Students’ lawsuit was based on several theories, only one of which the Court of Appeal determined presented a viable claim:

  • Unfair Competition. Under Business and Professions Code section 17203, a court may prohibit “any person” from engaging in unfair competition. The term “person” means “natural persons, corporations, firms, partnerships, joint stock companies, associations and other organizations of persons.” (Bus. & Prof. Code section 17206) According to the Court, this definition does not include public entities such as charter schools, which “derive their existence, restrictions, and funding from the public entities charged with the education of [California’s] children.” Because school districts and charter schools are public entities, they are not subject to the unfair competition law.
  • Breach of Contract and Misrepresentation. No matter what a public school student calls his claim, he may not sue a public school for educational malfeasance, i.e., for failing to properly teach that student. (Peter W. v. San Francisco USD (1976) 60 Cal. App. 3d 814) Based on this principle, the Court determined Students’ breach of contract and misrepresentation claims against the charter schools must fail, because the claims were nothing more than claims for “monetary damages based on the contention the charter school failed to provide the education experience these children and their parents wanted.” In other words, they were claims for educational malfeasance.
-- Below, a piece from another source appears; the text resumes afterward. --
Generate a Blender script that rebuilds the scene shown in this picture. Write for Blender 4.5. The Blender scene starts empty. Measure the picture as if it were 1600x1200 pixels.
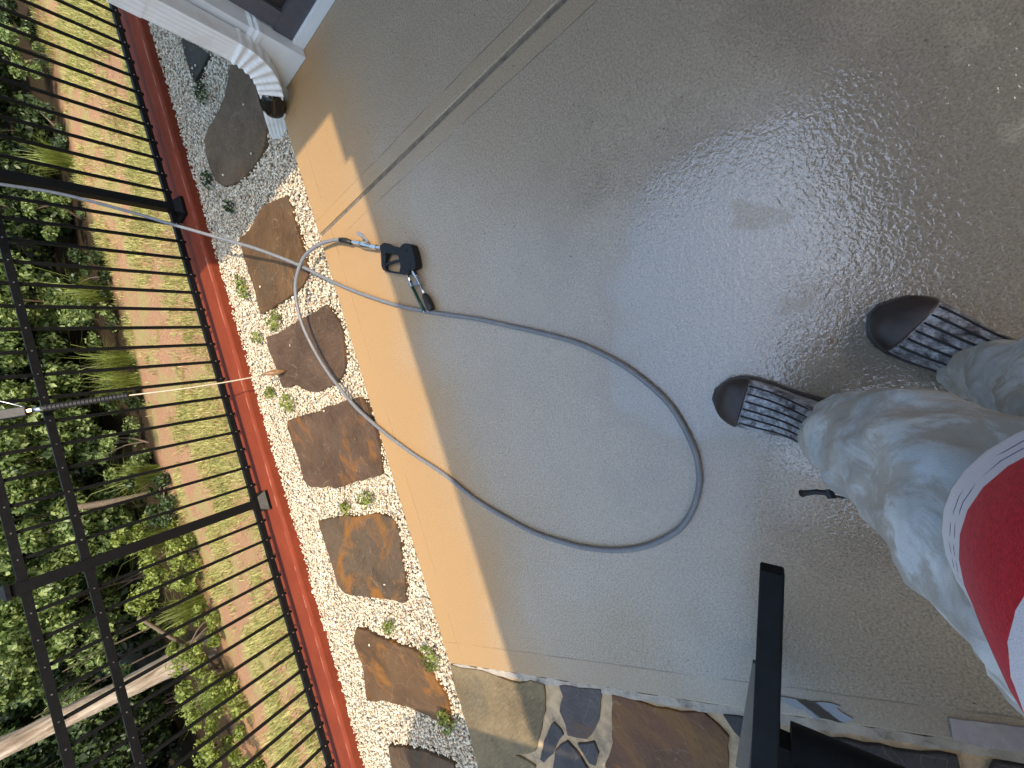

  • False Claims Act Violations. Students claimed that the charter schools and school districts violated the California False Claims Act by submitting funding requests based on average daily attendance records, with the knowledge that the records did not accurately reflect the students enrolled in and receiving instruction, educational materials, or services from these schools. The False Claims Act allows a private citizen to file a lawsuit on behalf of the state or a political subdivision when a person or entity makes a false claim for payment from the state or a political subdivision. Here, Students’ claims of violation of the False Claims Act were not merely educational malfeasance – the heart of their false claims accusation was that the charter schools and school districts defrauded the State by submitting false claims.

The Court sent the case back to the trial court to allow Students to proceed on their claim that the charter schools and the school districts violated the False Claims Act.